Problem: Let $a, b, c$ be positive real numbers such that $a + b + c = \frac{1}{a^2} +\frac{1}{b^2} +\frac{1}{c^2}$. Prove that $$\begin{align} 2(a + b + c) \geq \sqrt[3]{7a^2b+1}+\sqrt[3]{7b^2c+1}+\sqrt[3]{7c^2a+1} \end{align}$$ Source: MEMO 2013
Original proof: Using AM-GM: $$\begin{align} \sqrt[3]{7a^2b+1} = 2 \sqrt[3]{a \cdot a \cdot \left (\ \frac{7b}{8} + \frac{1}{8a^2} \right ) } \end{align} \leq \frac{2}{3} \left ( a+a+\frac{7b}{8} + \frac{1}{8a^2} \right )$$ Summing up alll three inequalities with $\sqrt[3]{7a^2b+1},\sqrt[3]{7b^2c+1},\sqrt[3]{7c^2a+1}$ we get as desired.
The first equation uses a trick where we devide the variables by 8. I tried the same thing with $1^3$ from which we got a value higher than $2(a+b+c)$. Then I tried $3^3$ and that led to an inequality which was even smaller than $2(a+b+c)$. Thus we got $<$ instead of $\leq$. To be more exact summing up the three inequalities led to $\frac{62(a+b+c)}{3\cdot 27} < 2(a+b+c)$. Why is this the case? For $a=b=c=1$ we have equality. Why is this version so strange? What happens when we use different numbers in AM-GM inequalities at tricks like these? How do we know which is truly the lowest value we can get of an expression.
Because we always need to save the case of the equality occurring.
In your first proof it happens.
In your second proof it does not happen, which says that there is a mistake in your second proof.
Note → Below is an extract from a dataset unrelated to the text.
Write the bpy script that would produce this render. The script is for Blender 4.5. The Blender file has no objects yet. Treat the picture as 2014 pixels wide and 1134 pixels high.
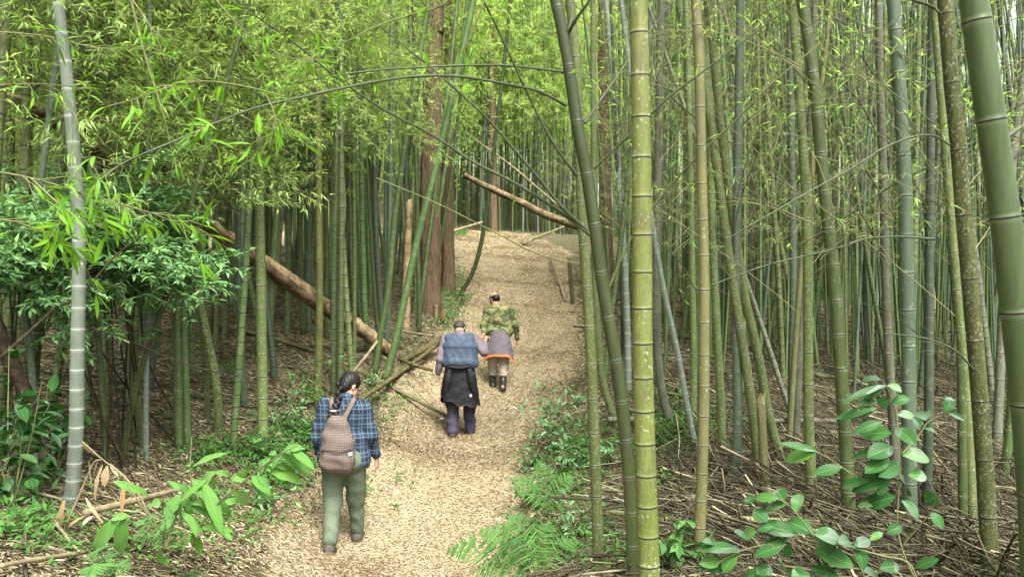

Another way to save the equality case:
By AM-GM twice we obtain: $$\sum_{cyc}\sqrt[3]{7a^2b+1}=\frac{1}{4}\sum_{cyc}\sqrt[3]{8a\cdot8b\left(a+\frac{7}{ab}\right)}\leq\frac{1}{12}\sum_{cyc}\left(8a+8b+a+\frac{7}{ab}\right)\leq$$
$$\leq\frac{1}{12}\sum_{cyc}\left(8a+8b+a+\frac{7}{2}\left(\frac{1}{a^2}+\frac{1}{b^2}\right)\right)=2(a+b+c).$$ Also, by Holder: $$\sum_{cyc}\sqrt[3]{7a^2b+1}=\sum_{cyc}\sqrt[3]{a^2\left(7b+\frac{1}{a^2}\right)}\leq$$ $$\leq\sqrt[3]{(a+b+c)^2\sum_{cyc}\left(7b+\frac{1}{a^2}\right)}=2(a+b+c).$$